La quinta interrogación retórica ocupa el verso 9, primero del primer terceto, y representa una cierta tregua anímica: “¿Te enternece el azul de una noche tranquila?”. Conviene recordar que el azul es el color modernista por excelencia; y que el propio Juan Ramón Jiménez iniciaba con este verso el soneto “Éxtasis”, incluido en Ninfeas: “Como adoro un sublime ideal azulado...”. Los versos 10-12 rompen la tradicional división conceptual de los terceros y plantean la sexta y última pregunta retórica -doble-, que anticipa una de las notas más definitorias de la futura poesía juanramoniana: su carácter intelectual (“¿Escuchas pensativo el sonar de la esquila / cuando el ángelus dice el alma de la tarde, / y las voces ocultas tu corazón interpreta?”). Y en los últimos versos, Darío completa, en plan profético, el resto de cuanto habrá de guiar la esencia de su poesía: la disponibilidad amorosa (“Sigue, entonces tu rumbo de amor”, porque “eres poeta” -verso 13-; es decir, que el amor se convierte en una verdadera fuerza incitadora y estimulante); el afán por alcanzar la Belleza impelido por la luz del entendimiento (“La Belleza te cubra de luz” -verso 14-); y la necesidad de Dios (“y Dios te guarde” -verso 14-).
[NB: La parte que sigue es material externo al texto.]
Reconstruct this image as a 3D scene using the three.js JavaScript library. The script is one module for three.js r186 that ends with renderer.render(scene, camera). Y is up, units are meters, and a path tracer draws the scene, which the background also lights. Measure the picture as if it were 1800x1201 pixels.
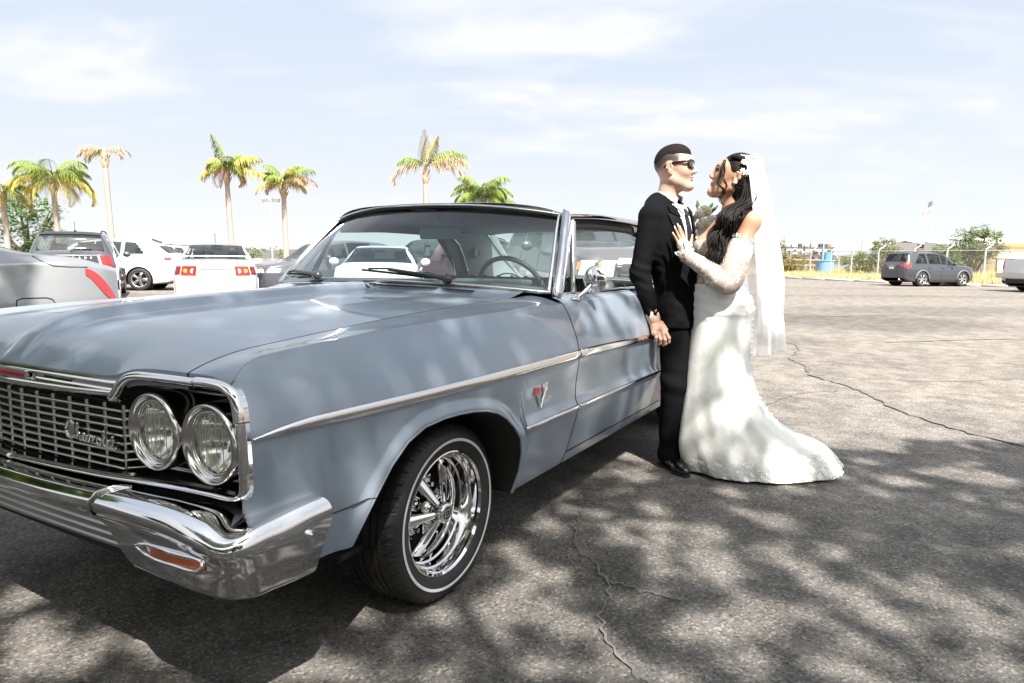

Y es lo cierto que todas las interrogaciones planteadas por Darío a lo largo del poema tuvieron respuesta afirmativa -y con creces- en una de las poesías más originales y depuradas de nuestro parnaso literario intemporal.

Desde una perspectiva sintáctica, llama la atención el número elevado de hipérbatos que contiene el soneto: “¿... si resiste el metal de tu idea...?” (verso 3), “¿... que vida con los números pitagóricos crea?” (verso 6), “... al león de Nemea, / a los sangrientos tigres del mal darías caza?” (versos 7-8), “¿Te enternece el azul de una noche tranquila?” (verso 9), “¿Escuchas pensativo el sonar de la esquila...? (verso 10), “¿... y las voces ocultas tu corazón interpreta? (verso 12). Es evidente que la rima consonante impone su ley, así como el propio ritmo de los alejandrinos; pero también lo es que el poeta “juega” con la colocación de los verbos, unas veces, encabezando verso (“¿... si resiste...?” -verso 3-, “¿Te enternece...?” -verso 9-, “¿Escuchas...?” -verso 10-) y, otras, finalizándolo (“... con los números pitagóricos crea?” -verso 6-, “¿... darías caza?” -verso 8-, ¿“... tu corazón interpreta?” -verso 12-). Y es que Darío tiene muy en cuenta la significación de los verbos, en torno a los cuales “monta” los respectivos alejandrinos, acentuando así su valor expresivo, de forma que la rítmica (plano fonológico), el hipérbaton (plano sintáctico) y el sentido (plano semántico) se aúnan para lograr que las preguntas retóricas que lanza a su “joven amigo” tengan la densidad que el contenido global del poema exige: la exhortación para que, como poeta, siga siempre el camino de la Belleza -con mayúscula-; y de ahí, el alejandrino con el que se cierra el poema: “La Belleza te cubra de luz y Dios te guarde” (verso 14). Y, por cierto, en Ninfeas, Juan Ramón Jiménez le dedica a Darío varios poemas de hechuras modernistas, uno de los cuales se titula “Mis demonios”. Y son tres los demonios que, en esta época, animan el viaje de “mi espíritu hacia lo Ignoto”: el Ensueño, que conduce hacia un mundo en el que brilla “la luz sublime del Ideal”; el Delirio, que permite descubrir una “melancólica Realidad”; y el sarcástico Desencanto, que envuelve al poeta en “las sombras del frío abismo de la Verdad”.